Task instructions — Find the line containing "2212 pixels high." and copy it exactly, along with every line after it up to and including the line containing "bg = world.node_tree.nodes['Background'];". Copy nothing else.

Dataset extract —
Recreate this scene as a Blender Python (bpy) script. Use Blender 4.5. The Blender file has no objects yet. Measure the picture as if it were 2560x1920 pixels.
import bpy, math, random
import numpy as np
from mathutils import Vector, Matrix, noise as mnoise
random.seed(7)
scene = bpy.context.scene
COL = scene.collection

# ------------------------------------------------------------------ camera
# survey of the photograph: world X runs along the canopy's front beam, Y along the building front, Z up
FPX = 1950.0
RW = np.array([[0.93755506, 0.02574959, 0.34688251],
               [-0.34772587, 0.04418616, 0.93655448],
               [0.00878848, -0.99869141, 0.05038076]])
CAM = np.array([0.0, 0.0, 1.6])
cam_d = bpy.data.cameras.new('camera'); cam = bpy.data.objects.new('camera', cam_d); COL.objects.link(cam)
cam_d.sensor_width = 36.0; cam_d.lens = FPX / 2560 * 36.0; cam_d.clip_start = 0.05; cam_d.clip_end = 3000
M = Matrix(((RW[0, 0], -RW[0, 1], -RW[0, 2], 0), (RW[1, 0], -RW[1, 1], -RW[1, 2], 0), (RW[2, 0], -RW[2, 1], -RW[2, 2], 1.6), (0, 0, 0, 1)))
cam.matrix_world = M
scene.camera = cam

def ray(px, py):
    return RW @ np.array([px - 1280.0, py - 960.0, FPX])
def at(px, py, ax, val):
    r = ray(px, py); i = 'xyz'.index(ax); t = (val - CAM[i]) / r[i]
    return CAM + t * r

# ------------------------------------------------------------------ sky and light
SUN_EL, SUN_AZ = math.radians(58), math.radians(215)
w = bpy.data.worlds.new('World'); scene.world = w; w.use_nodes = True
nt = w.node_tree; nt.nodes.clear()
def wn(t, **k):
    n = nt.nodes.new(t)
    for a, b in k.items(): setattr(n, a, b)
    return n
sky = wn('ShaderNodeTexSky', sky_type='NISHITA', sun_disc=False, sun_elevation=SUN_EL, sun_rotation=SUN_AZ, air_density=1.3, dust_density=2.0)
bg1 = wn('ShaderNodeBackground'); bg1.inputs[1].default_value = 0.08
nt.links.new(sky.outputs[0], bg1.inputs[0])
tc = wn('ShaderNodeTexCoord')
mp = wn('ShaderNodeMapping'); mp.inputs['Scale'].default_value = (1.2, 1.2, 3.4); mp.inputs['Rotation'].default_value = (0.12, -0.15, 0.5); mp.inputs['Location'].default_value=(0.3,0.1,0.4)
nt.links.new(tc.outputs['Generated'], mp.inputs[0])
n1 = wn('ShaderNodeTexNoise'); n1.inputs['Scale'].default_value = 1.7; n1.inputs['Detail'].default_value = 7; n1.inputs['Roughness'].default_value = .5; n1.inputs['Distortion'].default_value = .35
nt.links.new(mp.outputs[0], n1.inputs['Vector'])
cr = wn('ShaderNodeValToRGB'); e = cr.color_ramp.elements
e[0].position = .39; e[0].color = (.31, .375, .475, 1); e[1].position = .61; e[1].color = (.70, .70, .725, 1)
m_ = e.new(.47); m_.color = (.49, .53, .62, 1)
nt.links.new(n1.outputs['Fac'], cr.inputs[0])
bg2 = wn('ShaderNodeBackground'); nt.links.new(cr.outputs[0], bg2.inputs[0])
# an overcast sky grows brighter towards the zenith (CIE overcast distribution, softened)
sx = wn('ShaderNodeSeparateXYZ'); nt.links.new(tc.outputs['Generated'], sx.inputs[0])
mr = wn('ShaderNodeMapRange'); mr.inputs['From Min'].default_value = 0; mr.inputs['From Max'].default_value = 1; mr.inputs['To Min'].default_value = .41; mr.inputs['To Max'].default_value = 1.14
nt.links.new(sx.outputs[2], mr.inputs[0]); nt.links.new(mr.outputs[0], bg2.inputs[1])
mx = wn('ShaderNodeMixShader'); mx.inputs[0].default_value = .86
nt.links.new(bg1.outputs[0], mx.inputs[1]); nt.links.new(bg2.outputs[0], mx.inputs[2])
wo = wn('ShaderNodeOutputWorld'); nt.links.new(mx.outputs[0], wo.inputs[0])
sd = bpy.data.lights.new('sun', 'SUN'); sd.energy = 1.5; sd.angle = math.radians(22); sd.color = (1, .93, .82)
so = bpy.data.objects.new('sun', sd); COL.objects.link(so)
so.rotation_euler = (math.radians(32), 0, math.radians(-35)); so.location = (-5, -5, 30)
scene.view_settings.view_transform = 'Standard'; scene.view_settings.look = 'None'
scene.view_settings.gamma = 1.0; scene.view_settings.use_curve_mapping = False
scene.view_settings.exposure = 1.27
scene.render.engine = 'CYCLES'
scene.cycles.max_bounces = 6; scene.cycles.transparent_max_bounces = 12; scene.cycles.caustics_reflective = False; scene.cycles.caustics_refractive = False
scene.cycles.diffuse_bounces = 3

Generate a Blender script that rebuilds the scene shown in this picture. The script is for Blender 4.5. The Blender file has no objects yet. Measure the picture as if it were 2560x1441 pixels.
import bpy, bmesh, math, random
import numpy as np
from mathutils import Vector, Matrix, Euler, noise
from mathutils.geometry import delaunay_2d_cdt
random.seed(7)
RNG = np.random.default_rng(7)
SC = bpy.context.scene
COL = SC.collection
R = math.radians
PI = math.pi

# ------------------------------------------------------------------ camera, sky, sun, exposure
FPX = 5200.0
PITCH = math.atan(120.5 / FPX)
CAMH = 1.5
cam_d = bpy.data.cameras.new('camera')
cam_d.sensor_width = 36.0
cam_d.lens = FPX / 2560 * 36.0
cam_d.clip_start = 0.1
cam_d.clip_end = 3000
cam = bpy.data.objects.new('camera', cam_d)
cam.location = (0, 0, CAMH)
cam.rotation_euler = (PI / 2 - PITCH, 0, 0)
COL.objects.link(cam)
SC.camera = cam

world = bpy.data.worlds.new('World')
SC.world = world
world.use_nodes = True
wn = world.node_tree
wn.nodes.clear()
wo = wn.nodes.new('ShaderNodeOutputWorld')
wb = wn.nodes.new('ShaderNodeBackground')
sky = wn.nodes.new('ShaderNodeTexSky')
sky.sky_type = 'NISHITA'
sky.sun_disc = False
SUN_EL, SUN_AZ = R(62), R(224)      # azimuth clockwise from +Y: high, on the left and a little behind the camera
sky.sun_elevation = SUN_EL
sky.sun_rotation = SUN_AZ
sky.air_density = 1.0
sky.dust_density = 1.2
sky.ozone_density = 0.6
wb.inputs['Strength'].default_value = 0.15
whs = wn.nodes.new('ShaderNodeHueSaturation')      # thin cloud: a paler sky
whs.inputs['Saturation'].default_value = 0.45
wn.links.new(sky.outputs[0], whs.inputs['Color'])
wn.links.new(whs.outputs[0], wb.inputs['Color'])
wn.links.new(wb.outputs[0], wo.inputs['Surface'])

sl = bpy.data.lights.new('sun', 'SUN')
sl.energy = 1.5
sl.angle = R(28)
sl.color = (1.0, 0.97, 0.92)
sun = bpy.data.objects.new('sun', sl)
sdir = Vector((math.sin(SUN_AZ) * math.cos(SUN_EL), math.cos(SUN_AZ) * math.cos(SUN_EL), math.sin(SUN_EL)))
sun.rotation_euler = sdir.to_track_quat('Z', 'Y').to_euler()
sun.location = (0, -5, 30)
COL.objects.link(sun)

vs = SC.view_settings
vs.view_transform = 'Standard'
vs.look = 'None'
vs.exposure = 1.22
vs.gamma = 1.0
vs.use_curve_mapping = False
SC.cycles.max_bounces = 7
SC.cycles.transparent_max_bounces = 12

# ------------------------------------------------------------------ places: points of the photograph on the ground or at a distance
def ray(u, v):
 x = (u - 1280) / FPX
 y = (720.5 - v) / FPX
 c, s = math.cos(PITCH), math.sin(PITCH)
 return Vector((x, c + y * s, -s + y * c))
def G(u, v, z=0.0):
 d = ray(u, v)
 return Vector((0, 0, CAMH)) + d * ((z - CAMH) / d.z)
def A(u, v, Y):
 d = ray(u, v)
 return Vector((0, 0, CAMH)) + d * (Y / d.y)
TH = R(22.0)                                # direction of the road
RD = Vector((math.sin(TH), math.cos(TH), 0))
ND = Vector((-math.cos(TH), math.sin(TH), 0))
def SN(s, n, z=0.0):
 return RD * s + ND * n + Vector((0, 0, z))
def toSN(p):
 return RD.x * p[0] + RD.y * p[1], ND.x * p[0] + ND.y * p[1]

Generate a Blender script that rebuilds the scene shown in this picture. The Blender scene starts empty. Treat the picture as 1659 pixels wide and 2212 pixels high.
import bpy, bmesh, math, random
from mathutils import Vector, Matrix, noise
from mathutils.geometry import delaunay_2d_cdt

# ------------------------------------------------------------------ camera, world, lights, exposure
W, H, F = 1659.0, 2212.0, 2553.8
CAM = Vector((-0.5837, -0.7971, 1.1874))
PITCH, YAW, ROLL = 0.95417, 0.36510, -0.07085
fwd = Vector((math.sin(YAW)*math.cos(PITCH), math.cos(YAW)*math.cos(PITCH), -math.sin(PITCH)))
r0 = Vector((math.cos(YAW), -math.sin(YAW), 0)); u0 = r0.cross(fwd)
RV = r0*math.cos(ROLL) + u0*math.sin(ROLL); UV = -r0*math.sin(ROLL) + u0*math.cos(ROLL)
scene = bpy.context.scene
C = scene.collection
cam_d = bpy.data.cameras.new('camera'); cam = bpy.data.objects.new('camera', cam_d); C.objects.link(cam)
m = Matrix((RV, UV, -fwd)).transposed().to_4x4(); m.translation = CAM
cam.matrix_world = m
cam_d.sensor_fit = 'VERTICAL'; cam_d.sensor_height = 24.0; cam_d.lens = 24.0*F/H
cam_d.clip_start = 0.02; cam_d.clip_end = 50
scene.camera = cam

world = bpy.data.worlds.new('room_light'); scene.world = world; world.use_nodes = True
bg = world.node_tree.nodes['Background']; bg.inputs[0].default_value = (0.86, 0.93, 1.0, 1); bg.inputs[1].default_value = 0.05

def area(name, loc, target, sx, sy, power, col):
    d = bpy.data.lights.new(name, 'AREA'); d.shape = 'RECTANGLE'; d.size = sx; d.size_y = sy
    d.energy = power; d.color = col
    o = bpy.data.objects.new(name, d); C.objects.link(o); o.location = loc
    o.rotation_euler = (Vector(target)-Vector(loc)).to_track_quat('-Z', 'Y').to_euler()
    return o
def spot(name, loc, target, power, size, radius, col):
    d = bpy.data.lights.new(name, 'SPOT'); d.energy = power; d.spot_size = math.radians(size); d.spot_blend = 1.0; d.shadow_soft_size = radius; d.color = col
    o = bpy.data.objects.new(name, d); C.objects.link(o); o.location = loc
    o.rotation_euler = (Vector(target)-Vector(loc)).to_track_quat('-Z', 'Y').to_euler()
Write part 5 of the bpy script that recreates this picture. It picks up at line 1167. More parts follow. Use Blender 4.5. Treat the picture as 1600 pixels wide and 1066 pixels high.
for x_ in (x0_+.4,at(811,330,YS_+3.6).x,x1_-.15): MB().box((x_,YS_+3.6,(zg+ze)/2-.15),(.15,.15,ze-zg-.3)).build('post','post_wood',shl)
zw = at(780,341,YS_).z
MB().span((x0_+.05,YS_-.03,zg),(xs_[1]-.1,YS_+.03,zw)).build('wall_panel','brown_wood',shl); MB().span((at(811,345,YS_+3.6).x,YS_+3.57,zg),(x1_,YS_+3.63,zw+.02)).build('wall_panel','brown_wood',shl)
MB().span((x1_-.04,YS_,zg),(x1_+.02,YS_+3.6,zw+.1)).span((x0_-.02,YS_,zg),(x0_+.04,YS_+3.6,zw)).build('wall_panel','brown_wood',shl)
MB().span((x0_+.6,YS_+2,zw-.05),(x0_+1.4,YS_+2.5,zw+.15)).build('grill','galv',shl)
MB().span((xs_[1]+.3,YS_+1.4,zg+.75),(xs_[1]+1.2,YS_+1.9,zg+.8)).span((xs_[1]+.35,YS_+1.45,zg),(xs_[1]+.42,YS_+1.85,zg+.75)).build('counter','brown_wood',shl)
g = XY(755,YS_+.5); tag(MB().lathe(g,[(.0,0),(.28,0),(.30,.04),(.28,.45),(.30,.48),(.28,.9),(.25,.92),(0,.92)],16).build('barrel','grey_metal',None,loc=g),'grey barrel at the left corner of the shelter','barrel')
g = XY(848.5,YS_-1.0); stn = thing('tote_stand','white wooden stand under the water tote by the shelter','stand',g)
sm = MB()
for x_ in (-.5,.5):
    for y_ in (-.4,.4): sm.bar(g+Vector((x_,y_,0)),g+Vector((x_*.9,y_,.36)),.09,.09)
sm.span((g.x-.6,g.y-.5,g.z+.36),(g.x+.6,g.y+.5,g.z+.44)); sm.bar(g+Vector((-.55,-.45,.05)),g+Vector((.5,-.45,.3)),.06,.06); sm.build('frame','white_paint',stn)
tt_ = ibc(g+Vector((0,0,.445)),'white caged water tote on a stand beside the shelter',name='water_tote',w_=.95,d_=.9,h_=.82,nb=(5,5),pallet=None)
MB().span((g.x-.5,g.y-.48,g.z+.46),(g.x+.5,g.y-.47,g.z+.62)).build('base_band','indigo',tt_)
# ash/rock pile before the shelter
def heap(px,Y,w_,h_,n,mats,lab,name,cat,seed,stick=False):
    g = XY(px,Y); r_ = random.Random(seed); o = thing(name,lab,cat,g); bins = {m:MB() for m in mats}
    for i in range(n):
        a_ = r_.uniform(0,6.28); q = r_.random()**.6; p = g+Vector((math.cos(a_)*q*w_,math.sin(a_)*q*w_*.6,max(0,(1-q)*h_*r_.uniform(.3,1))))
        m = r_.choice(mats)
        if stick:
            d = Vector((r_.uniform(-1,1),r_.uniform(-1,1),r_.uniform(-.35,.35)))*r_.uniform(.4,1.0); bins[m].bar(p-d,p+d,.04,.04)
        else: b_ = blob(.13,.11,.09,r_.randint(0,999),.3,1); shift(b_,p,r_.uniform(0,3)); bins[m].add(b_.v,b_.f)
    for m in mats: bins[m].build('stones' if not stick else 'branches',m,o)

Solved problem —
Generate a Blender script that rebuilds the scene shown in this picture. The Blender scene starts empty. Treat the picture as 1659 pixels wide and 2212 pixels high.
import bpy, bmesh, math, random
from mathutils import Vector, Matrix, noise
from mathutils.geometry import delaunay_2d_cdt

# ------------------------------------------------------------------ camera, world, lights, exposure
W, H, F = 1659.0, 2212.0, 2553.8
CAM = Vector((-0.5837, -0.7971, 1.1874))
PITCH, YAW, ROLL = 0.95417, 0.36510, -0.07085
fwd = Vector((math.sin(YAW)*math.cos(PITCH), math.cos(YAW)*math.cos(PITCH), -math.sin(PITCH)))
r0 = Vector((math.cos(YAW), -math.sin(YAW), 0)); u0 = r0.cross(fwd)
RV = r0*math.cos(ROLL) + u0*math.sin(ROLL); UV = -r0*math.sin(ROLL) + u0*math.cos(ROLL)
scene = bpy.context.scene
C = scene.collection
cam_d = bpy.data.cameras.new('camera'); cam = bpy.data.objects.new('camera', cam_d); C.objects.link(cam)
m = Matrix((RV, UV, -fwd)).transposed().to_4x4(); m.translation = CAM
cam.matrix_world = m
cam_d.sensor_fit = 'VERTICAL'; cam_d.sensor_height = 24.0; cam_d.lens = 24.0*F/H
cam_d.clip_start = 0.02; cam_d.clip_end = 50
scene.camera = cam

world = bpy.data.worlds.new('room_light'); scene.world = world; world.use_nodes = True
bg = world.node_tree.nodes['Background']; bg.inputs[0].default_value = (0.86, 0.93, 1.0, 1); bg.inputs[1].default_value = 0.05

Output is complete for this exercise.